No, you just talk about different things. For an engineer that might mean talking about productivity, compatibility, capabilities, cost-in-use or other topics he or she wouldn’t discuss at home. But you should talk (write) about them in your blog posts very much as you would talk about them at home, using language and structure that’s comfortable for you.

Your voice should be part of your business writing. Don’t believe me? Well, which sounds better to you?

  1. “After several iterations and extensive discussions with company team members, a preliminary plan was developed and approved by all parties.”
  2. “After getting good input from everyone on the team, we developed a preliminary plan.”

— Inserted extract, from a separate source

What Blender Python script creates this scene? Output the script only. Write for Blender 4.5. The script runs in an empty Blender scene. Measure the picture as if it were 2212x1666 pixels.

If you feel the first is more appropriate, I’m going to guess that you’re not confident about your writing (or you work in a field that requires precision in language, like law, or one that’s regulated, like financial services). People who believe they don’t write well often approach a blog writing deciding it’s safest to follow a style similar to #1 above. Maybe they believe it’s going to make them sound smarter, or fear that their natural voice sounds too casual and “everyday.”

Rest assured that your natural voice is just fine – use it. Write like you talk. A good editor or just another set of eyes in the next cubicle can help refine any rough spots that might need work.

How To Unleash Your Voice

The best way to ensure that your voice isn’t disguised in your writing is to first write what you want to say exactly as you’d say it to a friend.

In my first year as a writer I was having trouble explaining something in a brochure I was assigned – something about how a program would benefit people on the sales force. My boss asked, “Well, what are you trying to say?” I said, “I’m trying to say that the program gives the sales team opportunities to meet face-to-face with customers and at the same time rack up points in the XYZ Program, a perk that could push them into first place.” My boss said, “You just said it.” 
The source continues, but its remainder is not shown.